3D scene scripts
— BEGIN —

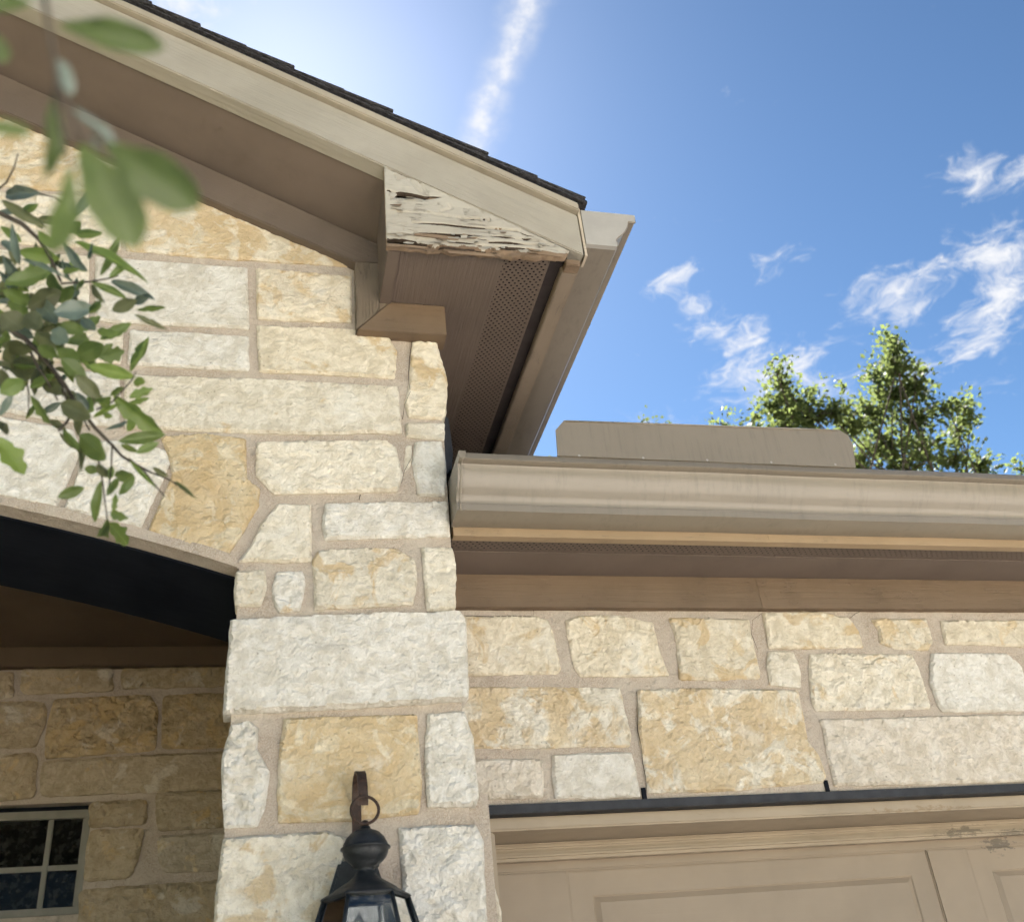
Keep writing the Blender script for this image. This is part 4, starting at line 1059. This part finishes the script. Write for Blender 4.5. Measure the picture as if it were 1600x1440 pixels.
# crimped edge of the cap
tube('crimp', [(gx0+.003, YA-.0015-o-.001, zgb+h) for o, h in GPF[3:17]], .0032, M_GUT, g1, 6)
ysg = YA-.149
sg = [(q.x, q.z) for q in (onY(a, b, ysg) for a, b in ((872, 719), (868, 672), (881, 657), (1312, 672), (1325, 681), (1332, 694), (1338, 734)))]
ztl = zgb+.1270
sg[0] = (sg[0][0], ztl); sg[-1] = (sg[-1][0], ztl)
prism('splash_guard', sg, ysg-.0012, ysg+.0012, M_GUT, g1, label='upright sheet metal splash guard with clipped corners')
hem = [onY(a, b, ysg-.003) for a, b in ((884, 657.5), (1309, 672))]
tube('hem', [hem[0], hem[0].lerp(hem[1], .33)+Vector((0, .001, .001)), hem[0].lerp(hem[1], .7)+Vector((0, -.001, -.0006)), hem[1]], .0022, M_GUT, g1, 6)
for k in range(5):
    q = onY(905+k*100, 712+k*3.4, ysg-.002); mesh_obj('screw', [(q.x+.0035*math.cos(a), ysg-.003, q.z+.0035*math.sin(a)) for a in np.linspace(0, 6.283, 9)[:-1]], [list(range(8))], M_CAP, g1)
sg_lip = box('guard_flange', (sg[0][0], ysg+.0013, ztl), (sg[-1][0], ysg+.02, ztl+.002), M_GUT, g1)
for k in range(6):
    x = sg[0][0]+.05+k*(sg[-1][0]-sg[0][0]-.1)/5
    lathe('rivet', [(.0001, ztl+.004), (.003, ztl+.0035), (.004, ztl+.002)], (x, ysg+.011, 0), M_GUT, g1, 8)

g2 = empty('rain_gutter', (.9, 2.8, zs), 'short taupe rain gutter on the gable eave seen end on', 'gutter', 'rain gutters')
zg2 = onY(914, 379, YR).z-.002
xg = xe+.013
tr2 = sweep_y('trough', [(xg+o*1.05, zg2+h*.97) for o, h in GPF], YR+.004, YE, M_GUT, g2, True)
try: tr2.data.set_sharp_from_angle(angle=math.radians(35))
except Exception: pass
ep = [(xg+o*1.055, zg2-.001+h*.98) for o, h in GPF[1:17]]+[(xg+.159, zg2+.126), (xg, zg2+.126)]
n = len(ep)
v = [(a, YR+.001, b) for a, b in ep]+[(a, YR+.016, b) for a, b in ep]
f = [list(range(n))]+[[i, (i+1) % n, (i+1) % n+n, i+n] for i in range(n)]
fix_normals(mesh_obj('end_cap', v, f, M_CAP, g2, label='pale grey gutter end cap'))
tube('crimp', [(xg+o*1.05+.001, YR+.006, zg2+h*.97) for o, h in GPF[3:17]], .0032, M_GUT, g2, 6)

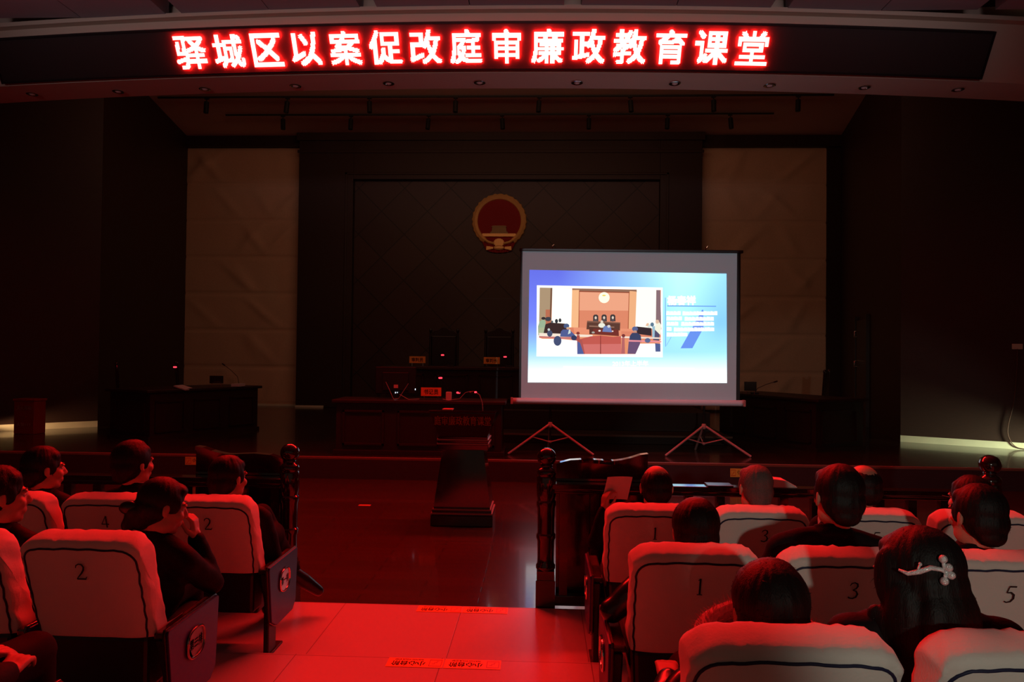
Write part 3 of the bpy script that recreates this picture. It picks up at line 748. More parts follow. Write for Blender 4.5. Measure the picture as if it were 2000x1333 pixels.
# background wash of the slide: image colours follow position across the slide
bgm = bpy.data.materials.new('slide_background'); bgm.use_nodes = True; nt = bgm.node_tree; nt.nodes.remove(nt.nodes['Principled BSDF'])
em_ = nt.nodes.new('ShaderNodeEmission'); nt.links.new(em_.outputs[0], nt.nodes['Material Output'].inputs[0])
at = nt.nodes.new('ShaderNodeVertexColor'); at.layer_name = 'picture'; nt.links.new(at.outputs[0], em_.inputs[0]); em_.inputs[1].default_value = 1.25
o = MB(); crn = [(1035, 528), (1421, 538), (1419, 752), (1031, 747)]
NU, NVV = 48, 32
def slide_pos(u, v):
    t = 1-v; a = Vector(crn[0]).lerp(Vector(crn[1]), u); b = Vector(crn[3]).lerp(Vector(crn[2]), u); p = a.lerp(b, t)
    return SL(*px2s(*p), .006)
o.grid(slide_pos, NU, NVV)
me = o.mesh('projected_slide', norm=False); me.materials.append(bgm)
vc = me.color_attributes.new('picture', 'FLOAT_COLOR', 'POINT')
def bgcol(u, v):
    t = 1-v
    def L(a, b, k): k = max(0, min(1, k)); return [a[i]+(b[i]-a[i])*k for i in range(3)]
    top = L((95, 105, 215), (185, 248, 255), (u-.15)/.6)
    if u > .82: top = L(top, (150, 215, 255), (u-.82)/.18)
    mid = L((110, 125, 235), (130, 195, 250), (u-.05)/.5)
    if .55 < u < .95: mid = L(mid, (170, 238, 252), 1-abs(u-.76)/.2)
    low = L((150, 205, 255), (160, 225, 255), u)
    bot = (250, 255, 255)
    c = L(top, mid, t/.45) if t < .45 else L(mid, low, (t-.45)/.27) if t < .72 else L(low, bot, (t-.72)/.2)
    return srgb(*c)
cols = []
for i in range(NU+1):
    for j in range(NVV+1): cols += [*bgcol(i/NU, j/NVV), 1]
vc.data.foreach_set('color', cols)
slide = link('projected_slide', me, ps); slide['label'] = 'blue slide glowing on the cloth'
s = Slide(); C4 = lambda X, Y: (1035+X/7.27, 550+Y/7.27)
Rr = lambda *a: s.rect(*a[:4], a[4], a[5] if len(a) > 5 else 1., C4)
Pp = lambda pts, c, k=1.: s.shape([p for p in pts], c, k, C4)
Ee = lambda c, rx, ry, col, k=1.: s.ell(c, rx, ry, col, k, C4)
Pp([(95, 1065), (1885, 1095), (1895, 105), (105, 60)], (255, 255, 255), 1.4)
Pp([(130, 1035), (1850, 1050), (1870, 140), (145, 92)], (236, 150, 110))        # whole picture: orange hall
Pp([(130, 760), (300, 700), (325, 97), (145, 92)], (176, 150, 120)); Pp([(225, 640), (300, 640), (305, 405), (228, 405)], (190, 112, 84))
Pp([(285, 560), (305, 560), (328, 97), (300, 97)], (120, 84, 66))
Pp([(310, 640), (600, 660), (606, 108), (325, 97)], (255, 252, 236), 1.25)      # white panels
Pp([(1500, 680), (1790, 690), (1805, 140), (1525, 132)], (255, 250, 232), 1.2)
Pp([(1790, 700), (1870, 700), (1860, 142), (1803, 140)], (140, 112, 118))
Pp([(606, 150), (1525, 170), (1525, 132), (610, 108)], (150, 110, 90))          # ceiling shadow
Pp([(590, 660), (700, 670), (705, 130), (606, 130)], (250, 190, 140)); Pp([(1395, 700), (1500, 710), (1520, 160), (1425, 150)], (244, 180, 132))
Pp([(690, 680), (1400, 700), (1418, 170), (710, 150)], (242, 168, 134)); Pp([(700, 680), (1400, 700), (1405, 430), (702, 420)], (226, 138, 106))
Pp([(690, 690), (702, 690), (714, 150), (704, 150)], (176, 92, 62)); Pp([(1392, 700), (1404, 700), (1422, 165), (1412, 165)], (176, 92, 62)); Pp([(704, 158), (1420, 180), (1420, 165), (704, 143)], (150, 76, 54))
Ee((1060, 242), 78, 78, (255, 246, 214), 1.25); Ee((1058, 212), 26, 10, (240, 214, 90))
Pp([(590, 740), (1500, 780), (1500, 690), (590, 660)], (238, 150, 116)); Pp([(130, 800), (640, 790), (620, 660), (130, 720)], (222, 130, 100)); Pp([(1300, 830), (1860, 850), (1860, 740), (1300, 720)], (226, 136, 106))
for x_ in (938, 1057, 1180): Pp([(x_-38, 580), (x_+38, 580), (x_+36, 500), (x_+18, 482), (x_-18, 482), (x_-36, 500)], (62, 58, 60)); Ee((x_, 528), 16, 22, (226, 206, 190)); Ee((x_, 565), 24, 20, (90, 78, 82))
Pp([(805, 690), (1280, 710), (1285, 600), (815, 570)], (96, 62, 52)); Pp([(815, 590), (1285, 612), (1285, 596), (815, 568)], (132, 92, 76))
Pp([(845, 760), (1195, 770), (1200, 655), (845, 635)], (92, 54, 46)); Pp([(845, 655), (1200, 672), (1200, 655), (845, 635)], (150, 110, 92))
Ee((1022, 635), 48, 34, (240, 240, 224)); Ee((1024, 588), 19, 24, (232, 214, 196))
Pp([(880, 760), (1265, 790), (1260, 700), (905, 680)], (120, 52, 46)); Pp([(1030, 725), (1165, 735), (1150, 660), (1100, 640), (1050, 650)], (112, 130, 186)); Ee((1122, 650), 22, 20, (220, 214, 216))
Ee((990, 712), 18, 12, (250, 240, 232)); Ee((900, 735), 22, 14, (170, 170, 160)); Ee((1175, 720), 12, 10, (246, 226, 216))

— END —

Go through the entries above and count the lines containing the word "Write"; give only that count.

2